• Objective
From the first line of the data below, repeat each line exactly until you reach the line with "R = np.random.default_rng(11)"; include that line too.

• Data section
'''

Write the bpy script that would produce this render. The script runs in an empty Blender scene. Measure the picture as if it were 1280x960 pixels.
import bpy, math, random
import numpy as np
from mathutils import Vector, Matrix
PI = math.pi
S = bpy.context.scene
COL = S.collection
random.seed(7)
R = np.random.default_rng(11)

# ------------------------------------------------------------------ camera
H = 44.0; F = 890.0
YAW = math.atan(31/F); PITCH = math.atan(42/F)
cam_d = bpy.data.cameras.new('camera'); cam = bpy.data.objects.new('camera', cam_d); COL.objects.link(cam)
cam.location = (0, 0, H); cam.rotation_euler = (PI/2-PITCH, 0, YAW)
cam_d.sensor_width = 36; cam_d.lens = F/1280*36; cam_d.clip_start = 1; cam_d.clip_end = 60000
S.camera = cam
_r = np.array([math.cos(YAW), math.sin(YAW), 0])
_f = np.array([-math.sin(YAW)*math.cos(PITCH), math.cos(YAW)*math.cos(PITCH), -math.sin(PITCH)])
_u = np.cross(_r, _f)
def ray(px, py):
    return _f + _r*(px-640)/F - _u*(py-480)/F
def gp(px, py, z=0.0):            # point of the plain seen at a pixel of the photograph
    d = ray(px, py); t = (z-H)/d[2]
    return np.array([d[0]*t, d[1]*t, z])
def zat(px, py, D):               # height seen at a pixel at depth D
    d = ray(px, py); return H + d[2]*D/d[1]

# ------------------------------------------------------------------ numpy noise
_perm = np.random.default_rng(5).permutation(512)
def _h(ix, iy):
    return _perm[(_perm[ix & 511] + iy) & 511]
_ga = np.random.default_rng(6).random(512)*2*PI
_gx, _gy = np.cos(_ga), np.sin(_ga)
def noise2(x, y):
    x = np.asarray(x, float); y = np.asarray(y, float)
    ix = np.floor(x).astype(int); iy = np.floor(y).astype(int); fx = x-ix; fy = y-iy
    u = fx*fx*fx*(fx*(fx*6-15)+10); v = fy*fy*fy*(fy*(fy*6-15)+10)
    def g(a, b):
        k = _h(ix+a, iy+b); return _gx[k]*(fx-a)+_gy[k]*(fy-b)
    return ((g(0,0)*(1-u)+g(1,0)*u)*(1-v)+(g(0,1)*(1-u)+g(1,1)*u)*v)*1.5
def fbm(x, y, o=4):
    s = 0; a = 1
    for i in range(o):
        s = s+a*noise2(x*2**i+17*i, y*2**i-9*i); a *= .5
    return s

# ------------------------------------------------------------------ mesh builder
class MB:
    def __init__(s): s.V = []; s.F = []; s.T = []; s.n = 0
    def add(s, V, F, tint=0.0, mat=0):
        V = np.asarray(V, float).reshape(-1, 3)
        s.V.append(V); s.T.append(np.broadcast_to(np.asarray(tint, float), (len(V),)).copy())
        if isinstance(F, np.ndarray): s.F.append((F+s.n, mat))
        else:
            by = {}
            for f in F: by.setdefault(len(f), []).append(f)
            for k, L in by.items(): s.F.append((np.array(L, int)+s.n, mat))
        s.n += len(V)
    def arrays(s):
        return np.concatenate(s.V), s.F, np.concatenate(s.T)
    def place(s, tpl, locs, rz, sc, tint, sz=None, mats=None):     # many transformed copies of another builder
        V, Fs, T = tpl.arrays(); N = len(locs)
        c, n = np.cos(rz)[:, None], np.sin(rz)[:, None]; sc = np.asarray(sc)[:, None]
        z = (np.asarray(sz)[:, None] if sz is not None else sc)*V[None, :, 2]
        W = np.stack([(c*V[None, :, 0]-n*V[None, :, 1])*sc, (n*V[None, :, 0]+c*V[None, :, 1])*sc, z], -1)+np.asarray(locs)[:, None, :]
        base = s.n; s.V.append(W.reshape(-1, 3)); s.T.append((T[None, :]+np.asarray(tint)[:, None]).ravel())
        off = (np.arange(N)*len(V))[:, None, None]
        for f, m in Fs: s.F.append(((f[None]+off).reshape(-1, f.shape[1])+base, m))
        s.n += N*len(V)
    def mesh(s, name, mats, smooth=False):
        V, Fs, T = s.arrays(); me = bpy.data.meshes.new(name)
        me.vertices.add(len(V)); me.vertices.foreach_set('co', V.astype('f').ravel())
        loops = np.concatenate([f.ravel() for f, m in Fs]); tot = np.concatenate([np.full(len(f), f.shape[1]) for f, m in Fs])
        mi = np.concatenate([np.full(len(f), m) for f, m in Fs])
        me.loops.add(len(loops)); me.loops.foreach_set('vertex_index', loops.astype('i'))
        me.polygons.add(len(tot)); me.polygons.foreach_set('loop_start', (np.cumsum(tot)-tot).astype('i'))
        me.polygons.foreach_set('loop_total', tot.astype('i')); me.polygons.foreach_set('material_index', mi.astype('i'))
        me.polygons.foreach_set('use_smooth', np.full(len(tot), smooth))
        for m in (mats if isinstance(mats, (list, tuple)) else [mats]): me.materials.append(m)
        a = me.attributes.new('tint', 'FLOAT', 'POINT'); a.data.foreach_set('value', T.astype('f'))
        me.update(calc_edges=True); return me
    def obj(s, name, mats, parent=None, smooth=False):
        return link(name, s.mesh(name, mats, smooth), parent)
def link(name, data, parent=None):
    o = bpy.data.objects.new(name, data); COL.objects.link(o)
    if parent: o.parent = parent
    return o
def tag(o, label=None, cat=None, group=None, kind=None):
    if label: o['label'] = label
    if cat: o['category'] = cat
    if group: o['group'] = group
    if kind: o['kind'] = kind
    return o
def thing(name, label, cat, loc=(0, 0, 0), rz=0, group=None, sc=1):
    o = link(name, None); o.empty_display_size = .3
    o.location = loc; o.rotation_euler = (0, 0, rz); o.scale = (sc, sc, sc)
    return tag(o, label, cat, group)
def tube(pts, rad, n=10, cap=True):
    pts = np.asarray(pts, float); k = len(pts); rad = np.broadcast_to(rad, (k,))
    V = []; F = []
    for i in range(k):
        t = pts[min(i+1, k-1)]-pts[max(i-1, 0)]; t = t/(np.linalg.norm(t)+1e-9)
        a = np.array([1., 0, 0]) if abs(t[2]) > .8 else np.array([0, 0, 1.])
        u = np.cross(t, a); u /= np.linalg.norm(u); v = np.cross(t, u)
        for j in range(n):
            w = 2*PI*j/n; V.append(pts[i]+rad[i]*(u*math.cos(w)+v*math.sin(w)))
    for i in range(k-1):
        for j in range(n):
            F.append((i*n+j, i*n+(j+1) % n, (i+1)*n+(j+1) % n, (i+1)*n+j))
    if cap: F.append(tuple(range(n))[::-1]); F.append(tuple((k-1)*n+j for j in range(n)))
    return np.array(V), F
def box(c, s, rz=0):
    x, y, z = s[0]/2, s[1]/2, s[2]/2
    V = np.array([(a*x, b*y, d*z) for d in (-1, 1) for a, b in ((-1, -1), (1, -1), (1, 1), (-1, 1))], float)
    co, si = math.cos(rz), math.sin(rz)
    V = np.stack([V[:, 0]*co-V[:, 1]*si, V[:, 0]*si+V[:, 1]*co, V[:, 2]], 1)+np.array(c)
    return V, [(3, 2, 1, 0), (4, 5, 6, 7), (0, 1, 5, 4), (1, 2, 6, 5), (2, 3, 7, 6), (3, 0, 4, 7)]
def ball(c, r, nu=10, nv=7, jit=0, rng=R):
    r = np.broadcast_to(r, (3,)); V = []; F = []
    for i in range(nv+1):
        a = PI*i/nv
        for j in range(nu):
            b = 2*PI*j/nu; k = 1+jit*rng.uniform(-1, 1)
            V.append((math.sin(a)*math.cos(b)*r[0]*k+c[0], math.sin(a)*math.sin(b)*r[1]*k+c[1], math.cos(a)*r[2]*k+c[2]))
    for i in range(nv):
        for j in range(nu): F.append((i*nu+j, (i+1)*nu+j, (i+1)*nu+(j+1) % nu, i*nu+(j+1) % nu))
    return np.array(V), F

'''

• Correct response
Write the bpy script that would produce this render. The script runs in an empty Blender scene. Measure the picture as if it were 1280x960 pixels.
import bpy, math, random
import numpy as np
from mathutils import Vector, Matrix
PI = math.pi
S = bpy.context.scene
COL = S.collection
random.seed(7)
R = np.random.default_rng(11)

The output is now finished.